First, I like Jeff Daniels in the lead. You believe him as an established news anchor, because after a long career of flirting with, but never quite closing the deal with, major stardom, he's attained something he's never had--weight and gravity. (Actually, I think he started to attain it with "The Squid and the Whale.") Plus, he's funny as hell screaming "YouTube! YouTube!" (It almost makes sense in context.) I also like his little "Network"-y rant at the beginning, including the seemingly controversial line "Worst--Period--Generation--Period--Ever--Period," a line that has truly enraged some columnists and commentators over at the A.V. Club. Personally, I'm fine with the line because a) there's evidence that we're meant to see that line as curmudgeonly and out-of-touch, as Daniels' character is indeed curmudgeonly and out-of-touch at other points in the episode, and b) it doesn't rank on a generation so much as rank on people who put periods after every word in a sentence, and these people deserve to be mocked on every occasion possible. Moronic habit.

I like Sam Waterston, too, but that's no surprise, since I've liked him dating all the way back to "Capricorn One" (go look that one up)--he's clearly having fun, and I'm having fun watching. And I like the points where the news-gathering and the let's-get-this-on-the-air atmosphere and the Sorkin-style dialogue get in synch (again, shades of "His Girl Friday"). 

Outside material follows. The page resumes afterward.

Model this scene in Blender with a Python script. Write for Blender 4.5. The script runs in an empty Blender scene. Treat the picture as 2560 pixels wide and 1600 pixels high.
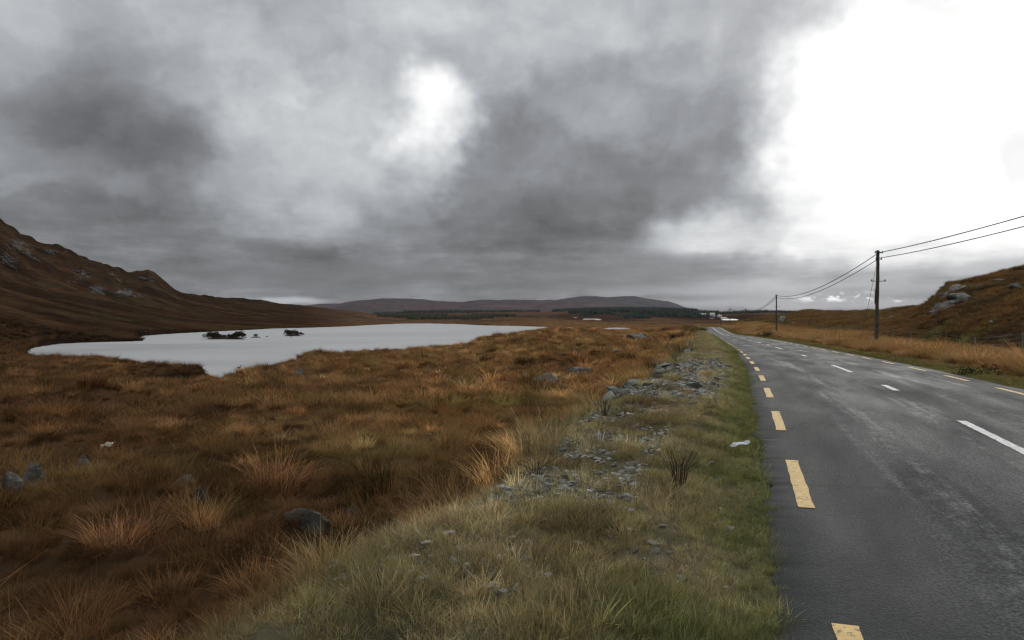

There are some parts of the show I'm less on board with--the executive producer who has some sort of romantic past with Daniels seems to serve as a Collective Conscience, which is a little irritating, despite Emily Mortimer's best efforts. (Her character's name is also problematic--MacKenzie McHale. Seriously? "Shaft" writer Ernest Tidyman came up with a better character name by looking absently out a window at an air shaft. But I'm talking about MacKenzie McHale--then we can dig it.) And, unlike a lot of more vociferous commenters, I'm not absolutely sure I have an opinion about the newsroom gang getting information about Real Stories from History (in the case of the pilot, the BP Oil Spill). I could see that turning into Peabody's Improbable History after a few episodes ("This is my boy, Sherman. Speak, Sherman." "Hello, folks!" "Good boy."), but I'll probably give it another couple views to see how it pans out. And there's a cast of younger people who have made very little impression on me, except that guy from "Slumdog Millionaire," because I remember saying, "That's that guy from Slumdog Millionaire."

One other moment I liked--at one point, "Mac" (that is, MacKenzie McHale, who's a bad motherf----r) recites a couple of lines from the title song of "Man of La Mancha" to rouse Daniels' conscience regarding What News Shows Could Be, and then closes with appropriate gravitas, "That was Cervantes." And just as I was saying to the screen, "That's not Cervantes, that's Man of La Mancha," sure enough, Daniels says pretty much the same thing. Thus, Sorkin gives us a moment when we, in turn, can feel incredibly clever, which is pretty damn clever.